◆ Work instructions
Output exactly the lines that run from the line containing "Write part 3" through the line containing "worker', 'floor_joist', 6, .003)", with both ends included.

Start Material provided

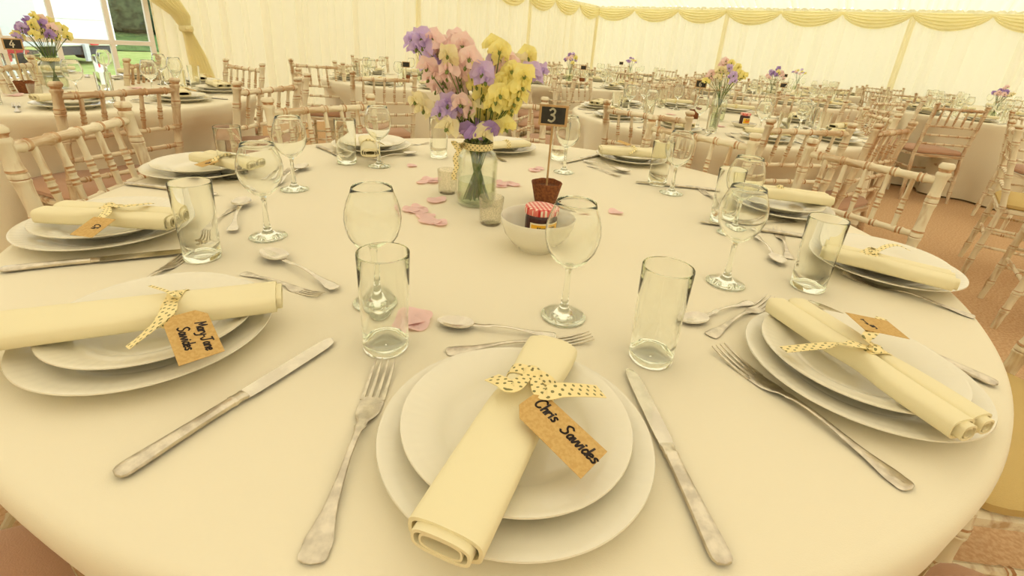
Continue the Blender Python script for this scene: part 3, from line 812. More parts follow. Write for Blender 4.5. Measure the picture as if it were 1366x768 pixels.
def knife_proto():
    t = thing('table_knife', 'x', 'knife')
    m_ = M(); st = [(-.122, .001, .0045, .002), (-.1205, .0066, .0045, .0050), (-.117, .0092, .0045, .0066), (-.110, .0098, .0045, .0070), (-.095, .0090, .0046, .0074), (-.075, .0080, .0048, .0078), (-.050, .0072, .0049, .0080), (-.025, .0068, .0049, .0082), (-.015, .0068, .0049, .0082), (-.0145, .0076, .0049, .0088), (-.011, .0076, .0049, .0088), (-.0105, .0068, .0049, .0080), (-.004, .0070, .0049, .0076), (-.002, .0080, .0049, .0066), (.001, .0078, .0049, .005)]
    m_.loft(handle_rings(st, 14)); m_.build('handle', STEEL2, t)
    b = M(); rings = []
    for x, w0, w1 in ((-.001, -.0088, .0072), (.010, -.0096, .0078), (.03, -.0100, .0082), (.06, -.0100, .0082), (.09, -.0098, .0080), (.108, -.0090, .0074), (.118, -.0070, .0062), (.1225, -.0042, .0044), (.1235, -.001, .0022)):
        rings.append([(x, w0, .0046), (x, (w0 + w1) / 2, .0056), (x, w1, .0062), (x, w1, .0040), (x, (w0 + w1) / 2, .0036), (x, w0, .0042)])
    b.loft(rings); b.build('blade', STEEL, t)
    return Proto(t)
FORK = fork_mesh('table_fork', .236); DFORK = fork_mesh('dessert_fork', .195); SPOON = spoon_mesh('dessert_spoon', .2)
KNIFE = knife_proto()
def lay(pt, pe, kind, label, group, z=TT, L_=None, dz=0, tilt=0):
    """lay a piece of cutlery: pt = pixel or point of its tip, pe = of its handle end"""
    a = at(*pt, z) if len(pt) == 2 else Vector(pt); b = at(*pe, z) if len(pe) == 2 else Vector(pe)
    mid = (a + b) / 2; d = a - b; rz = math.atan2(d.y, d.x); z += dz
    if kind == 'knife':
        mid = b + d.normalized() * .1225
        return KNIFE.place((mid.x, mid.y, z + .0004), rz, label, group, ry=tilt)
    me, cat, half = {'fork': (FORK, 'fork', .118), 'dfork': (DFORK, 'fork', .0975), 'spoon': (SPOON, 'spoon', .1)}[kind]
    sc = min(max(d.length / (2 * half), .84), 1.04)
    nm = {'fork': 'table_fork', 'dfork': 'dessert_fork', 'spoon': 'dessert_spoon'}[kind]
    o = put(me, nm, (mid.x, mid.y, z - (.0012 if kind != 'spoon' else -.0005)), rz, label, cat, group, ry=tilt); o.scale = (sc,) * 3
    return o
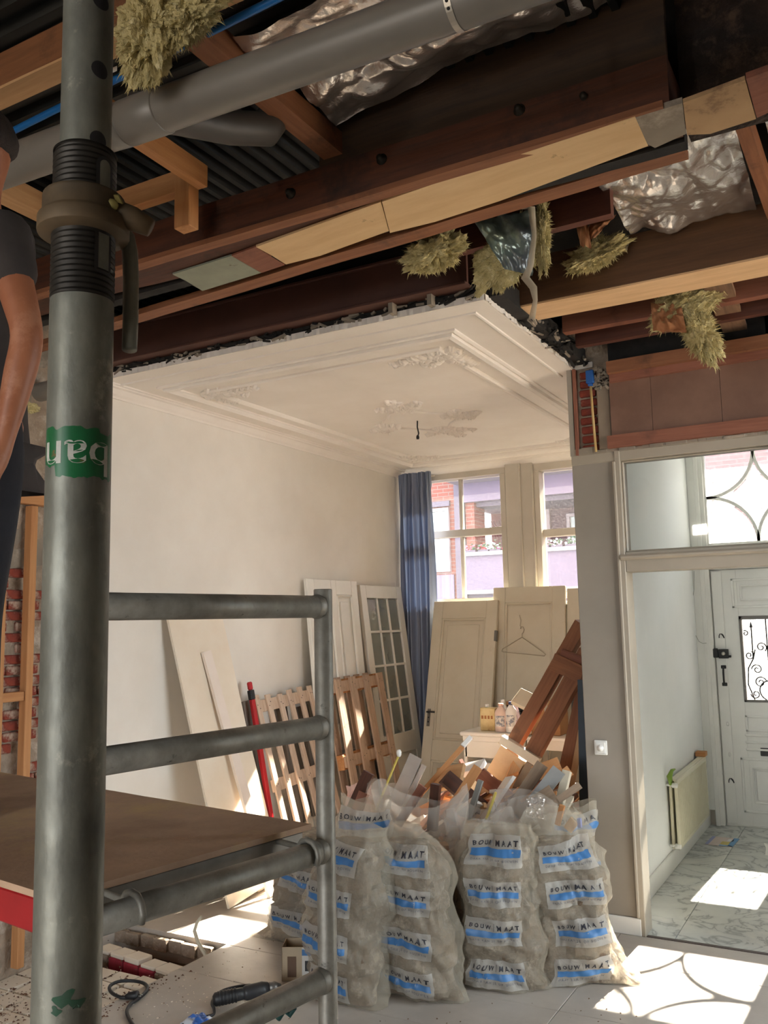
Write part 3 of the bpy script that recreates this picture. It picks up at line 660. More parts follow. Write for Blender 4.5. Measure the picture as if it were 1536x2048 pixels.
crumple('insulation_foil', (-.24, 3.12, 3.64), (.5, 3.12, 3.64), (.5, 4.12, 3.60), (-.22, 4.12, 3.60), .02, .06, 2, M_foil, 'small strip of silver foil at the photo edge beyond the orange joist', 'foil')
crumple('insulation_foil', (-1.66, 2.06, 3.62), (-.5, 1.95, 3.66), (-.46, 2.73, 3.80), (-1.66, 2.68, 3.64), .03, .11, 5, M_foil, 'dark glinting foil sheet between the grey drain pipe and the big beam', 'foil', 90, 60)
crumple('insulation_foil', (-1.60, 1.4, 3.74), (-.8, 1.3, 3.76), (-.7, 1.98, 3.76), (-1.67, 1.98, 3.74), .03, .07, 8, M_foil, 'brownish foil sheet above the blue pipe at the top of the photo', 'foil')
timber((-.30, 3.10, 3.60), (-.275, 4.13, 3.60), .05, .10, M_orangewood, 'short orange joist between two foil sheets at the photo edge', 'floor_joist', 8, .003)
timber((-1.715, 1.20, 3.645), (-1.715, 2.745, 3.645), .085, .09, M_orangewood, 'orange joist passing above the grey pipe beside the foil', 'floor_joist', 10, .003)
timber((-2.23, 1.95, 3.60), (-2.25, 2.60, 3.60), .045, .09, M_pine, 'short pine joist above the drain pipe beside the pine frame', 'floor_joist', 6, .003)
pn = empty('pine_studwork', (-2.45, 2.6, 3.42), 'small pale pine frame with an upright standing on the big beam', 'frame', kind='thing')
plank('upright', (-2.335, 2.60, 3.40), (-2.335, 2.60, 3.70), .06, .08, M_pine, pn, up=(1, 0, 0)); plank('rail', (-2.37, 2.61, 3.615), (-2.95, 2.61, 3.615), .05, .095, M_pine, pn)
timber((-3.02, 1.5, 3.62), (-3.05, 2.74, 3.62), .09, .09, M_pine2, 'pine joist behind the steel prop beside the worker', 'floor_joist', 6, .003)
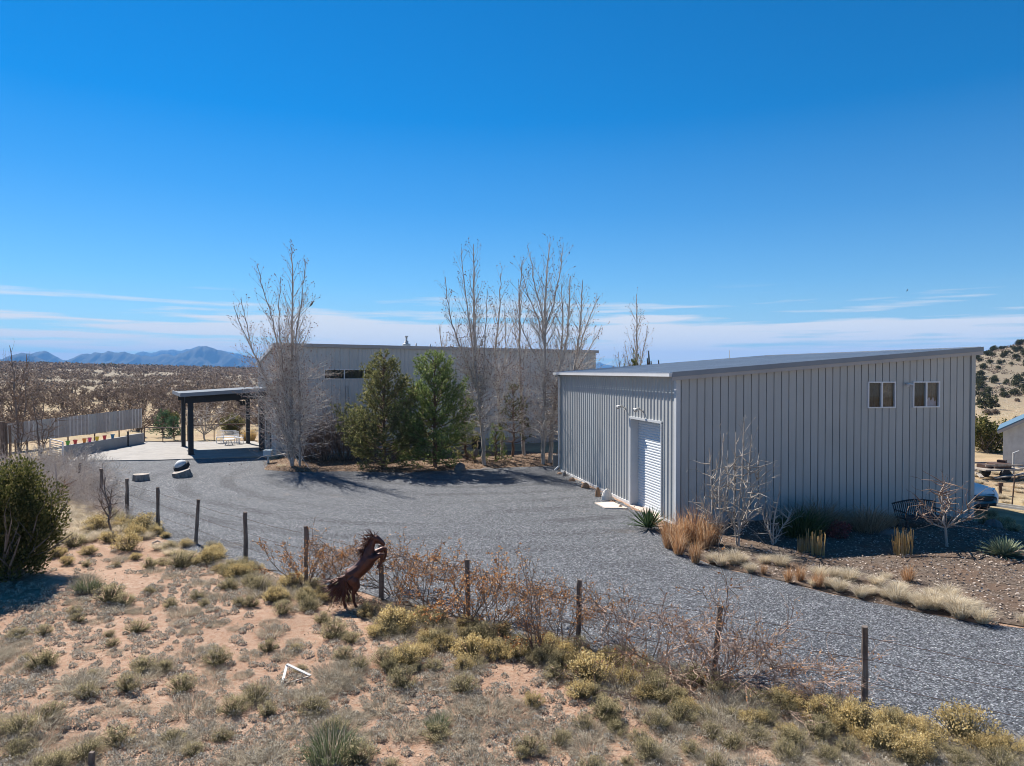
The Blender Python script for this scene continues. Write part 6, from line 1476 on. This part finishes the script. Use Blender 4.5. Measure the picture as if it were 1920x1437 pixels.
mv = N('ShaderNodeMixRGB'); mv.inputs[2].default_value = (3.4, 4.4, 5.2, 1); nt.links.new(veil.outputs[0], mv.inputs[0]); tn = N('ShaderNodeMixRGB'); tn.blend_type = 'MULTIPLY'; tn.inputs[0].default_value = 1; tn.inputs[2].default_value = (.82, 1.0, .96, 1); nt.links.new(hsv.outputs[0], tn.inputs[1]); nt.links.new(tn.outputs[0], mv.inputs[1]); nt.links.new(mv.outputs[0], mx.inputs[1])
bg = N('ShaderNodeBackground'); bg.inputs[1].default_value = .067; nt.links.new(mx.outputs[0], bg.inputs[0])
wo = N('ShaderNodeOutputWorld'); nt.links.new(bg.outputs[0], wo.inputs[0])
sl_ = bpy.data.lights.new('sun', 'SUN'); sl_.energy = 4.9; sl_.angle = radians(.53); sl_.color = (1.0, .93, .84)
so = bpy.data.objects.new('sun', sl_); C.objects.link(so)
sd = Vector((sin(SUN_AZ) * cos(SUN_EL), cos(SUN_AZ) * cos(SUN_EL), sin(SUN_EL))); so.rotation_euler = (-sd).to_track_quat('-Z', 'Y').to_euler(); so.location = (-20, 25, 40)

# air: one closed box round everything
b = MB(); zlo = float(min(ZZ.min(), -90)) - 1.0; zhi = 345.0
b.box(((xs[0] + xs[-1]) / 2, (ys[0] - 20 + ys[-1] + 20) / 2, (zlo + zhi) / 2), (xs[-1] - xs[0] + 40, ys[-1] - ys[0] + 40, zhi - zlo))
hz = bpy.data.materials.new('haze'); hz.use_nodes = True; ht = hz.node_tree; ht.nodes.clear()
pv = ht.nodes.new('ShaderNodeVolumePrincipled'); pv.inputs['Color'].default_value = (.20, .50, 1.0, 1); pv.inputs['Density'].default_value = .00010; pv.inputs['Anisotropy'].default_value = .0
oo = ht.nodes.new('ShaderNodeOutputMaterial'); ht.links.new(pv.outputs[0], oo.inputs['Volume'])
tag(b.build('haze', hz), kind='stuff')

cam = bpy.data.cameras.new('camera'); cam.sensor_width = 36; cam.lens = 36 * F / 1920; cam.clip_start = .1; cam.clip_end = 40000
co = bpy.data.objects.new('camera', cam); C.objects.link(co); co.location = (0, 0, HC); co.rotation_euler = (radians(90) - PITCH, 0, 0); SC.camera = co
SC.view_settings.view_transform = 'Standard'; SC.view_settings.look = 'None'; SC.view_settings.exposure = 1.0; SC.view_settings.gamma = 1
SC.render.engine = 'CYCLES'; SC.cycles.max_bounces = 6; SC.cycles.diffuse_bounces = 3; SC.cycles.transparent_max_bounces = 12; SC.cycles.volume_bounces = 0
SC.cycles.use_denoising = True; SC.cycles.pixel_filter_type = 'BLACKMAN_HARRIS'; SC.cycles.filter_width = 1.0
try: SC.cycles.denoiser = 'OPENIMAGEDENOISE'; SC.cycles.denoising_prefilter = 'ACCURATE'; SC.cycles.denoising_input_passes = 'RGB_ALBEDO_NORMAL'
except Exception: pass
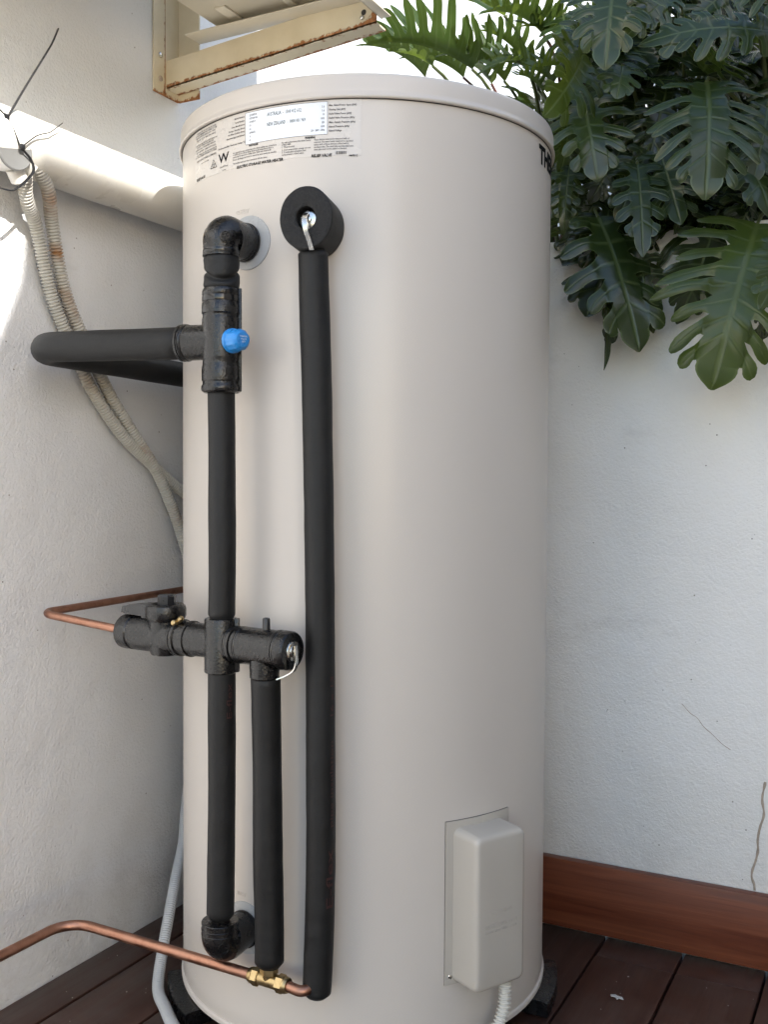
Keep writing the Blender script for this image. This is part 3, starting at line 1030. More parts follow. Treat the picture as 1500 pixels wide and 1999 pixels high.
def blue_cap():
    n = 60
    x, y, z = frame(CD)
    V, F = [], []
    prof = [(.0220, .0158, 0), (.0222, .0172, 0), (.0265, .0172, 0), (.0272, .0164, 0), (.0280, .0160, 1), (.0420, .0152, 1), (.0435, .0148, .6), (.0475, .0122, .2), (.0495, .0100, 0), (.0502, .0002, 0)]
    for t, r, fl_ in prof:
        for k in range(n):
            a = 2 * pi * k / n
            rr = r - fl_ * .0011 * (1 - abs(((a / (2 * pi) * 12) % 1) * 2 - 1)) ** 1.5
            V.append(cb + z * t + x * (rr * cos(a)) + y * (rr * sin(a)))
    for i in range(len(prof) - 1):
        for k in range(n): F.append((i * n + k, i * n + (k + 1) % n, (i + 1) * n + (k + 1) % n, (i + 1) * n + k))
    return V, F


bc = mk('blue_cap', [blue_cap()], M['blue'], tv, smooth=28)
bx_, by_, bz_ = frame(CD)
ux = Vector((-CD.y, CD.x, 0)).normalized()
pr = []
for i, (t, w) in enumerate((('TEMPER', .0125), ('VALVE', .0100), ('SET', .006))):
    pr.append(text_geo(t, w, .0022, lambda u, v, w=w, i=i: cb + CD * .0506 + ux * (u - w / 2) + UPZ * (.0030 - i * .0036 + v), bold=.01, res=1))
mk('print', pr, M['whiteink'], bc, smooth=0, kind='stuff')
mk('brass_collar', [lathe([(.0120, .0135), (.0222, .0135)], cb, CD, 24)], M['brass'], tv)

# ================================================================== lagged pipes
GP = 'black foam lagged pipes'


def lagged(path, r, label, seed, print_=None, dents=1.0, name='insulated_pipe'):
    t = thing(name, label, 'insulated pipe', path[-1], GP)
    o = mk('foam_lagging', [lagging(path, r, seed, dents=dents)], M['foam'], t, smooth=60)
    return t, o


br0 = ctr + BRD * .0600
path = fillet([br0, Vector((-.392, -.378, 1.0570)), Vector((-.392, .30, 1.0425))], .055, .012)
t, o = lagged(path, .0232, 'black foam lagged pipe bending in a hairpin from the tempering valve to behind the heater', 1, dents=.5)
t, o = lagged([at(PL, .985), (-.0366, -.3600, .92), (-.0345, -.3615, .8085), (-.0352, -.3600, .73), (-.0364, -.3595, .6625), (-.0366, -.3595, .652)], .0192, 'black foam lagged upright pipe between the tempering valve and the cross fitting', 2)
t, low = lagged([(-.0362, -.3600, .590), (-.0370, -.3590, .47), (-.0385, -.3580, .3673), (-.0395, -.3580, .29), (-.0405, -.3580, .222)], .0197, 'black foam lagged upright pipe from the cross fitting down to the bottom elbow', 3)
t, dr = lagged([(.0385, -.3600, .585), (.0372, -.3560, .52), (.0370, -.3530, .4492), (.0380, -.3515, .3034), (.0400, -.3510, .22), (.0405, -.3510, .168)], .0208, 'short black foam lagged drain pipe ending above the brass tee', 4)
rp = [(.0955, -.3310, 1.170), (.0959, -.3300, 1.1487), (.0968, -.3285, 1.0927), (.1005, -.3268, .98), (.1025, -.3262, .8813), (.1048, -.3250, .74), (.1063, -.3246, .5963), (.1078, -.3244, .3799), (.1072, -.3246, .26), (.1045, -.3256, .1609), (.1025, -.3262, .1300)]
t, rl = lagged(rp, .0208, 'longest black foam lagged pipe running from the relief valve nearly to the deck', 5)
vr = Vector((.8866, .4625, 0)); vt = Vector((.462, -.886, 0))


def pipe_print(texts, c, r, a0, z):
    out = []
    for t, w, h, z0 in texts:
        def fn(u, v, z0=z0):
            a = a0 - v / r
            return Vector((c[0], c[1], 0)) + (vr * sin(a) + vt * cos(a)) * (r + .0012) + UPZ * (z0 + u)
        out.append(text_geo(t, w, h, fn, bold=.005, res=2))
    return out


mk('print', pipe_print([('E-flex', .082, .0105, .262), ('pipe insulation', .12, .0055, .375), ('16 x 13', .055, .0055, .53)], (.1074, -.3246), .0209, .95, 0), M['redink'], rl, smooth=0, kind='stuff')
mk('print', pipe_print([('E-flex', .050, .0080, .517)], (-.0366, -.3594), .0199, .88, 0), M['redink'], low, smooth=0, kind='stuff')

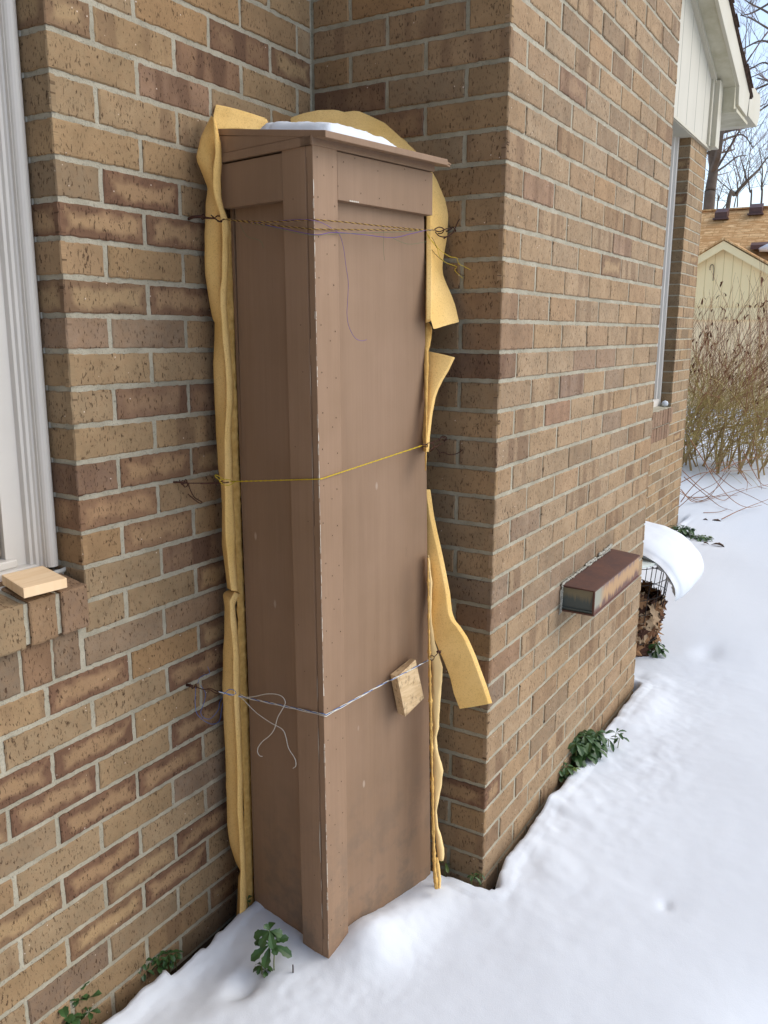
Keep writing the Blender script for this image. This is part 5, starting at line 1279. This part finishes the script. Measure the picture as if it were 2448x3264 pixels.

End Material provided

◆ Correct result
Write part 3 of the bpy script that recreates this picture. It picks up at line 660. More parts follow. Write for Blender 4.5. Measure the picture as if it were 1536x2048 pixels.
crumple('insulation_foil', (-.24, 3.12, 3.64), (.5, 3.12, 3.64), (.5, 4.12, 3.60), (-.22, 4.12, 3.60), .02, .06, 2, M_foil, 'small strip of silver foil at the photo edge beyond the orange joist', 'foil')
crumple('insulation_foil', (-1.66, 2.06, 3.62), (-.5, 1.95, 3.66), (-.46, 2.73, 3.80), (-1.66, 2.68, 3.64), .03, .11, 5, M_foil, 'dark glinting foil sheet between the grey drain pipe and the big beam', 'foil', 90, 60)
crumple('insulation_foil', (-1.60, 1.4, 3.74), (-.8, 1.3, 3.76), (-.7, 1.98, 3.76), (-1.67, 1.98, 3.74), .03, .07, 8, M_foil, 'brownish foil sheet above the blue pipe at the top of the photo', 'foil')
timber((-.30, 3.10, 3.60), (-.275, 4.13, 3.60), .05, .10, M_orangewood, 'short orange joist between two foil sheets at the photo edge', 'floor_joist', 8, .003)
timber((-1.715, 1.20, 3.645), (-1.715, 2.745, 3.645), .085, .09, M_orangewood, 'orange joist passing above the grey pipe beside the foil', 'floor_joist', 10, .003)
timber((-2.23, 1.95, 3.60), (-2.25, 2.60, 3.60), .045, .09, M_pine, 'short pine joist above the drain pipe beside the pine frame', 'floor_joist', 6, .003)
pn = empty('pine_studwork', (-2.45, 2.6, 3.42), 'small pale pine frame with an upright standing on the big beam', 'frame', kind='thing')
plank('upright', (-2.335, 2.60, 3.40), (-2.335, 2.60, 3.70), .06, .08, M_pine, pn, up=(1, 0, 0)); plank('rail', (-2.37, 2.61, 3.615), (-2.95, 2.61, 3.615), .05, .095, M_pine, pn)
timber((-3.02, 1.5, 3.62), (-3.05, 2.74, 3.62), .09, .09, M_pine2, 'pine joist behind the steel prop beside the worker', 'floor_joist', 6, .003)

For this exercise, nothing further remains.